RCW 48.99.017(3) (emphasis added). For several reasons, this provision does not provide a basis for the Trustee to obtain discovery.
¶ 30 Initially, the Trustee cannot demonstrate a legal interest in the receivership estate because he failed to prove any valid claim against Cascade. Accordingly, that statutory language does not provide a basis for requiring the trial court to conduct an in-camera review. In addition, the Trustee did not demonstrate a "reasonable suspicion of negligence or malfeasance" by the Receiver. The Trustee raises a number of arguments which, he contends, demonstrate the requisite reasonable suspicion. Whether considered individually or collectively, they are unavailing.

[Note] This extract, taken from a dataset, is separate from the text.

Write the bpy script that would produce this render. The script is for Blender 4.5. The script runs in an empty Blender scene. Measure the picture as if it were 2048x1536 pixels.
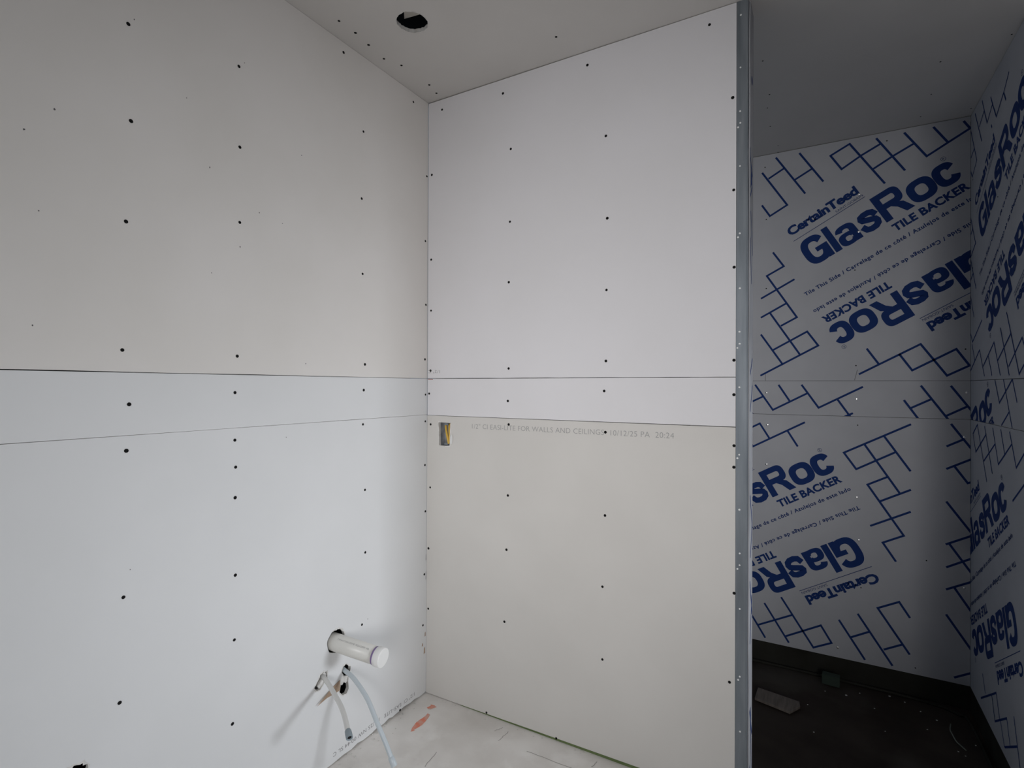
import bpy, bmesh, math, random
from mathutils import Vector, Matrix
random.seed(7)
PI = math.pi
sc = bpy.context.scene
C = sc.collection
R = math.radians

# ---------------------------------------------------------------- camera
cam_d = bpy.data.cameras.new('camera')
cam_d.sensor_width = 36.0
cam_d.lens = 1075.03 / 2048 * 36.0
cam_d.clip_start = 0.02
cam = bpy.data.objects.new('camera', cam_d)
C.objects.link(cam)
YAW, PITCH, ROLL = 0.52353, 0.00327, -0.00383
cam.matrix_world = (Matrix.Translation((0, 0, 1.35828)) @ Matrix.Rotation(YAW, 4, 'Z')
                    @ Matrix.Rotation(PI / 2 + PITCH, 4, 'X') @ Matrix.Rotation(-ROLL, 4, 'Z'))
sc.camera = cam

# ---------------------------------------------------------------- world, daylight and fill lamps
w = bpy.data.worlds.new('world'); sc.world = w; w.use_nodes = True
nt = w.node_tree
bg = nt.nodes['Background']
bg.inputs['Color'].default_value = (0.62, 0.78, 1.0, 1)
bg.inputs['Strength'].default_value = 0.15

def area(name, loc, target, sx, sy, power, col, spread=180):
    d = bpy.data.lights.new(name, 'AREA')
    d.shape = 'RECTANGLE'; d.size = sx; d.size_y = sy
    d.energy = power; d.color = col; d.spread = R(spread)
    o = bpy.data.objects.new(name, d); C.objects.link(o)
    o.location = loc
    o.rotation_euler = (Vector(target) - Vector(loc)).to_track_quat('-Z', 'Z').to_euler()
    return o
# right window daylight, plus three rear lamps added as fill (out of frame)
area('daylight_right_window', (2.78, 2.24, 1.14), (-1.5, 1.0, .55), .62, .95, 9.0, (.92, .97, 1.03), 56)
area('fill_rear', (2.2, -3.4, 1.55), (-1.3, 1.5, 1.15), 1.6, 1.3, 5.9, (1.0, .985, .97), 45)
area('fill_rear_level', (1.2, -3.2, 1.5), (-.6, 1.87, 1.4), 1.6, 1.3, 6.4, (1.0, .985, .985), 40)
area('fill_rear_down', (1.9, -3.2, 2.4), (-1.1, 1.6, .2), 1.4, .8, 3.5, (.98, .985, 1.0), 40)  # added fill aimed down at the floor corner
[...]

¶ 31 As to these arguments, the Trustee first asserts that there was a lack of evidence supporting the Receiver's assertion that Midwest actually received reasonably equivalent value for payments to Cascade. However, as previously explained, the trial court did not abuse its discretion in confirming the Receiver's determination that Midwest did receive reasonably equivalent value from Cascade. Second, the trustee avers that the Receiver falsely asserted that the federal court litigation established G & W was merely a front for Midwest. However, as previously explained, it was not incumbent upon the Receiver to anchor his determination to a jury verdict or a court order to conclude that G & W was a front for Midwest. Third, the Trustee contends that the Receiver repeatedly changed his basis for denying the Trustee's claim. However, the Receiver determined, and the trial court confirmed, that the Receiver's classification of the Trustee's claim as a late — filed claim that was unlikely to be recoverable (the gravamen of this claim) was done to allow the Trustee to fully evaluate whether to continue to expend legal resources to pursue a likely unrecoverable claim — not as a basis for denying the Trustee's claim. Fourth, the Trustee argues that the Receiver wasted estate assets attempting to justify denying the Trustee's claim "at all costs." However, the Trustee has failed to provide persuasive evidence that the Receiver was trying to "win at all costs." Fifth and finally, the Trustee claims that the Receiver wasted $2.5 million in estate resources pursuing an uncollectible judgment against Midwest in the federal court litigation. However, the Trustee second-guessing the pursuit of these claims due to current issues of collectability — eight years after the case was filed — does not provide a sufficient basis for us to conclude that the Receiver acted improperly such that an in-camera review of evidence in the Receiver's possession was warranted. Ultimately, the trial court did not abuse its discretion when it denied the Trustee's motion for discovery.
¶ 32 Affirmed.
We concur: COX and GROSSE, JJ.
However, we do not base our ruling on the Trustee's unsuccessful insolvency argument. The Trustee failed to make this argument to the Receiver or to the trial court, and made it for the first time on appeal in his reply brief. Because this is not the proper manner in which to present an argument on appeal, we decline to make it the basis for our ruling. Cowiche Canyon Conservancy v. Bosley, 118 Wn.2d 801, 809, 828 P.2d 549 (1992).